Kyoto targets within reach – but “more ambitious” cuts needed
Speaking in the debate in Strasbourg, the rapporteur Karl-Heinz FLORENZ (EPP-ED, DE) said: "The climate change problem is both a challenge and an opportunity (to develop new technologies, create new jobs):we need a third industrial revolution and additional studies "to dispel any remaining doubts. In the future we need to be bale to do twice as much with a litre of fuel than we do now, we have to increase energy efficiency. now comes the difficult part: addressing the facts mentioned in this report."

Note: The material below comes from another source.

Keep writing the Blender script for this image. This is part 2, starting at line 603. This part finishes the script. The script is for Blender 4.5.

Committee Chairman Guido SACCONI (PES, IT) referred to the IPCC report and said: "This is not [simply] a current of thought, the consensus [on climate change] verges on 100%"... This is "unprecedented in scientific history" and climate change is here, here to stay. As this report and the climate change package show, it's not only the earth's climate that is changing, the political climate has changed, as well."
Current research, according to the report, shows "the risk of serious impact on our planet if measures are not taken swiftly" to reduce CO2 and other greenhouse gas (GHG) emissions. Keeping this in mind, warn MEPs, existing climate change mitigation policies and related sustainable development practices will be "insufficient to reduce global greenhouse gas emissions over the next decades". The level of global GHG emissions "must be reduced by 50% to 85% compared to 2000 to avoid serious risks", they emphasise. Although most EU Member States are making "good or even excellent progress" in their efforts to comply with their burden-sharing targets – thus "raising the likelihood that the EU will reach its Kyoto target by 2012" – they will have to reduce emissions "in a more ambitious way" to meet long-term EU targets.

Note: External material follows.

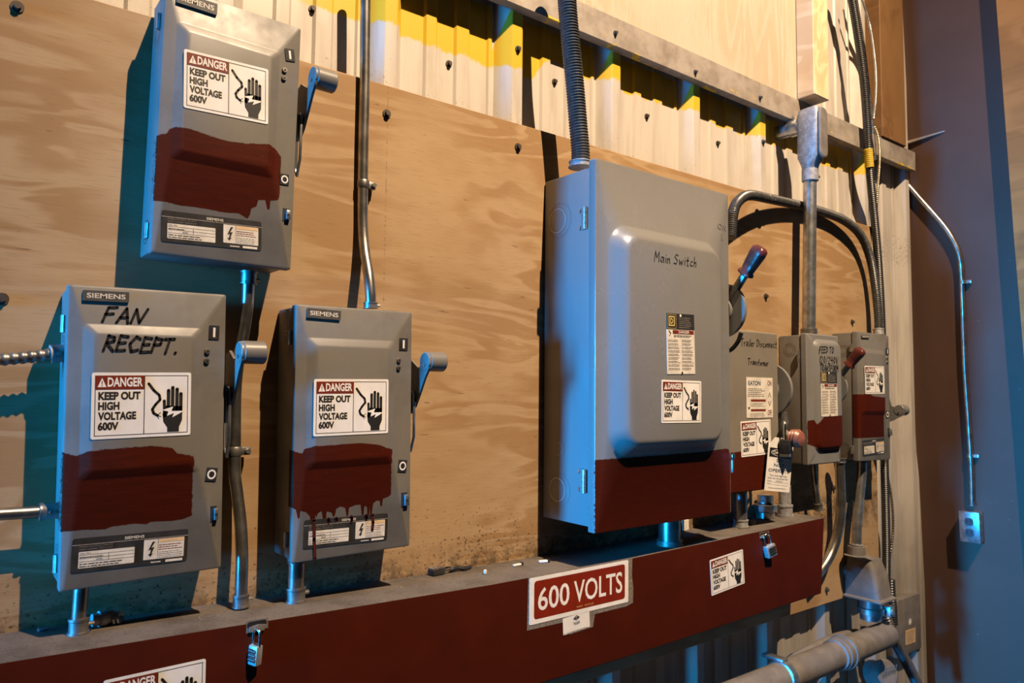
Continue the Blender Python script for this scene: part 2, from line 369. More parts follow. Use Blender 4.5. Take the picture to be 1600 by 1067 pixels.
class Frame:
    """flat printed artwork: (u, v) in metres on a plane, thin layers one above the other"""
    def __init__(s, mb, O, U, V, lay=0.00025): s.mb = mb; s.O = Vector(O); s.U = Vector(U).normalized(); s.V = Vector(V).normalized(); s.N = s.U.cross(s.V); s.lay = lay
    def P(s, u, v, l): return s.O + s.U*u + s.V*v + s.N*(l*s.lay)
    def poly(s, pts, m, l): s.mb.add([s.P(u, v, l) for u, v in pts], [tuple(range(len(pts)))], m)
    def slab(s, pts, m, t):
        n = len(pts); vs = [s.O+s.U*u+s.V*v for u, v in pts] + [s.O+s.U*u+s.V*v+s.N*t for u, v in pts]
        s.mb.add(vs, [tuple(range(n, 2*n))]+[(i, (i+1) % n, n+(i+1) % n, n+i) for i in range(n)], m)
    def rect(s, a, b, c, d, m, l): s.poly([(a, b), (c, b), (c, d), (a, d)], m, l)
    def frame(s, a, b, c, d, t, m, l):
        s.rect(a, b, c, b+t, m, l); s.rect(a, d-t, c, d, m, l); s.rect(a, b+t, a+t, d-t, m, l); s.rect(c-t, b+t, c, d-t, m, l)
    def disc(s, u, v, r, m, l, n=12): s.poly([(u+r*math.cos(i*2*PI/n), v+r*math.sin(i*2*PI/n)) for i in range(n)], m, l)
    def ringp(s, u, v, ro, ri, m, l, n=24, sy=1.0):
        for i in range(n):
            a, b = i*2*PI/n, (i+1)*2*PI/n
            s.poly([(u+ri*math.cos(a), v+sy*ri*math.sin(a)), (u+ro*math.cos(a), v+sy*ro*math.sin(a)), (u+ro*math.cos(b), v+sy*ro*math.sin(b)), (u+ri*math.cos(b), v+sy*ri*math.sin(b))], m, l)
    def stroke(s, pts, w, m, l, dots=True):
        ws = w if isinstance(w, list) else [w]*len(pts)
        for i, ((a, b), (c, d)) in enumerate(zip(pts, pts[1:])):
            L = math.hypot(c-a, d-b)
            if L < 1e-7: continue
            nx, ny = -(d-b)/L, (c-a)/L; h0, h1 = ws[i]/2, ws[i+1]/2
            s.poly([(a-nx*h0, b-ny*h0), (c-nx*h1, d-ny*h1), (c+nx*h1, d+ny*h1), (a+nx*h0, b+ny*h0)], m, l)
        if dots:
            for (a, b), q in zip(pts, ws): s.disc(a, b, q/2, m, l, 8)
    def text(s, t, u, v, w, h, m, l, bold=0.0):
        """cap height h, total width w, lower left corner at (u, v)"""
        vs, fs = text_tris(t, bold)
        if not vs: return
        x0 = min(p[0] for p in vs); x1 = max(p[0] for p in vs); ys = text_tris('H', bold)[0]
        y0 = min(p[1] for p in ys); y1 = max(p[1] for p in ys); sx, sy = w/(x1-x0), h/(y1-y0)
        s.mb.add([s.P(u+(p[0]-x0)*sx, v+(p[1]-y0)*sy, l) for p in vs], fs, m)
    def lines(s, u, v, w, h, n, m, l, ragged=0.25, t=0.35):
        """n lines of print too small to read"""
        st = h/n
        for i in range(n):
            y = v+h-(i+0.8)*st; x = u; end = u+w*(1-ragged*random.random())
            while x < end:
                q = min(end, x + w*random.uniform(0.05, 0.16)); s.rect(x, y, q, y+st*t, m, l); x = q+w*0.022

# single-stroke handwriting
HW = {'F': [[(.75, 1), (.15, .95), (.0, 0)], [(.05, .5), (.6, .56)]], 'A': [[(0, 0), (.45, 1), (.8, 0)], [(.15, .35), (.7, .38)]], 'N': [[(0, 0), (.15, .95), (.6, .05), (.95, 1)]],
 'R': [[(0, 0), (.15, 1)], [(.1, .97), (.6, .9), (.65, .65), (.1, .5), (.75, 0)]], 'E': [[(.7, .95), (.1, 1), (.02, 0), (.7, .05)], [(.08, .5), (.6, .55)]], 'C': [[(.8, .85), (.45, 1), (.05, .5), (.3, 0), (.8, .12)]],
 'P': [[(0, 0), (.12, 1)], [(.1, .95), (.65, .88), (.6, .55), (.08, .48)]], 'T': [[(0, .95), (.8, 1)], [(.42, .97), (.3, 0)]], '.': [[(.1, 0), (.14, .04)]], 'M': [[(0, 0), (.1, 1), (.4, .4), (.72, 1), (.78, 0)]],
 'S': [[(.7, .9), (.35, 1), (.12, .75), (.6, .4), (.45, .05), (0, .1)]], 'D': [[(.1, 0), (.08, 1), (.6, .85), (.7, .35), (.08, 0)]], 'O': [[(.35, 1), (.02, .6), (.2, 0), (.6, .15), (.7, .7), (.35, 1)]], 'V': [[(0, 1), (.3, 0), (.7, 1)]],
 '1': [[(.2, 1), (.2, 0)]], '2': [[(0, .8), (.3, 1), (.5, .7), (0, 0), (.6, .02)]], '4': [[(.1, 1), (0, .45), (.6, .5)], [(.5, 1), (.42, 0)]], '0': [[(.3, 1), (.02, .5), (.3, 0), (.55, .5), (.3, 1)]], '/': [[(0, -.1), (.5, 1.1)]],
 'a': [[(.55, .5), (.2, .55), (.05, .2), (.3, 0), (.55, .5), (.6, 0)]], 'i': [[(.1, .5), (.12, 0)], [(.12, .72), (.14, .76)]], 'n': [[(0, .5), (.05, 0)], [(.05, .35), (.35, .5), (.42, 0)]], 'w': [[(0, .5), (.15, 0), (.35, .4), (.5, 0), (.7, .5)]],
 't': [[(.25, .9), (.2, .05), (.4, 0)], [(0, .55), (.45, .58)]], 'c': [[(.45, .45), (.2, .5), (.05, .2), (.25, 0), (.5, .08)]], 'h': [[(.05, 1), (.02, 0)], [(.03, .35), (.35, .5), (.4, 0)]], 'r': [[(0, .5), (.05, 0)], [(.05, .35), (.35, .5)]], 'l': [[(.1, 1), (.08, 0)]],
 'e': [[(.05, .25), (.42, .32), (.25, .52), (.03, .25), (.2, 0), (.45, .05)]], 's': [[(.4, .48), (.1, .42), (.35, .18), (.02, .02)]], 'o': [[(.22, .5), (.02, .25), (.22, 0), (.42, .25), (.22, .5)]], 'f': [[(.45, .95), (.2, .85), (.15, -.1)], [(0, .5), (.4, .52)]], 'm': [[(0, .5), (.03, 0)], [(.03, .35), (.25, .5), (.28, 0)], [(.28, .35), (.52, .5), (.56, 0)]]}
def handwrite(fr, text, u, v, w, h, m, l, pen, slant=0.12):
    adv = []; x = 0.0
    for ch in text:
        if ch == ' ': x += 0.5; adv.append(x); continue
        adv.append(x); x += max(p[0] for st in HW[ch] for p in st) + 0.22
    s = w/(x-0.22)
    for ch, a in zip(text, adv):
        if ch == ' ': continue
        j = random.uniform(-0.04, 0.04)
        for st in HW[ch]: fr.stroke([(u+(a+p[0])*s+slant*p[1]*h*0.6, v+(p[1]+j)*h) for p in st], pen, m, l)

def tag(o, label, cat, group=None):
    o['label'] = label; o['category'] = cat
    if group: o['group'] = group
    return o
def root(name, loc, label, cat, rot=(0, 0, 0), group=None):
    o = bpy.data.objects.new(name, None); COL.objects.link(o); o.location = loc; o.rotation_euler = rot; o.empty_display_size = 0.05
    return tag(o, label, cat, group)
def struct(o): o['kind'] = 'structure'; return o

# ------------------------------------------------------------------ the setting
mb = MB()
prof = []                                         # ribbed profile of the steel siding, x -> y
x = 0.6-0.2935*5
while x < 2.8:
    prof += [(x-0.044, 0.050), (x-0.040, 0.0465), (x-0.033, 0.0465), (x-0.029, 0.050), (x-0.025, 0.050), (x-0.002, 0.0225), (x+0.002, 0.020), (x+0.026, 0.020), (x+0.030, 0.0225), (x+0.050, 0.050),
             (x+0.099, 0.050), (x+0.104, 0.0455), (x+0.126, 0.0455), (x+0.131, 0.050), (x+0.169, 0.050), (x+0.174, 0.0455), (x+0.203, 0.0455), (x+0.208, 0.050)]
    x += 0.2935
prof = [p for p in prof if -0.75 < p[0] < 2.80]
mb.loops([[Vector((px, py, zz)) for px, py in prof] for zz in (0.0, 1.0, 2.0, 2.6, 3.4)], m_siding, False, False, close=False)
wall_back = struct(mb.build('wall_back', smooth=20))
mb = MB(); mb.box((-0.8, -4.5, -0.05), (3.0, 0.09, 0.0), m_floor); struct(mb.build('floor'))
mb = MB()
mb.loops([[Vector((xw(z), y, z)), Vector((xw(z)+0.05, y, z))] for z in (0,)for y in (0,)] if False else
         [[Vector((xw(0), 0.06, 0)), Vector((xw(0), -1.6, 0)), Vector((xw(0)+0.05, -1.6, 0)), Vector((xw(0)+0.05, 0.06, 0))],
          [Vector((xw(3.4), 0.06, 3.4)), Vector((xw(3.4), -1.6, 3.4)), Vector((xw(3.4)+0.05, -1.6, 3.4)), Vector((xw(3.4)+0.05, 0.06, 3.4))]], m_wall)
struct(mb.build('wall_right'))
mb = MB()                                          # hat-shaped steel girt across the siding
mb.prism([(-0.004, Z0+0.788), (-0.004, Z0+0.854), (0.020, Z0+0.854), (0.020, Z0+0.851), (-0.001, Z0+0.851), (-0.001, Z0+0.791), (0.020, Z0+0.791), (0.020, Z0+0.788)], -0.75, 2.68, 'x', m_girt)
girt = struct(mb.build('trim_1'))
def bolt(parent, P, r=0.007, name='screw'):
    b = MB(); P = Vector(P)
    b.cyl(P, P+Vector((0, -0.002, 0)), r, m_boltdark, 14)
    b.cyl(P+Vector((0, -0.002, 0)), P+Vector((0, -0.0075, 0)), r*0.6, m_boltdark, 6); return b.build(name, parent)
for p in ((961, 52), (1086, 113), (1187, 153)): bolt(girt, at(*p, 0.004), 0.006)
for p in ((488, 15), (701, 100), (866, 128), (1010, 182), (1121, 224)): bolt(wall_back, at(*p, -0.050), 0.007)
for p in ((809, 77), (1192, 222)): bolt(wall_back, at(*p, -0.020), 0.007)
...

In as much as they reiterate their commitment to the EU's objective of limiting the global temperature increase to less than 2°C above pre-industrial levels, MEPs believe that efforts to curb emissions should aim at staying "well below the 2°C target". Such a level of warming, they conclude, "would already heavily impact on our society"
Something for the sceptics
Although MEPs acknowledge that scientific progress "has always been marked by uncertainties," they regard the science of climate change "as sufficiently settled" and criticise "scientifically unsubstantiated efforts to portray the results of studies into the causes and effects of climate change as doubtful, uncertain or questionable". The underlying causes of global warming, they affirm elsewhere, "are predominantly man-made."
Wanted: more research on biofuels’ environmental impact
Finally, the text calls for "additional research into the impact of the policy of promoting biofuels and their effects on the increase of deforestation, the expansion of cultivated land and world food supplies".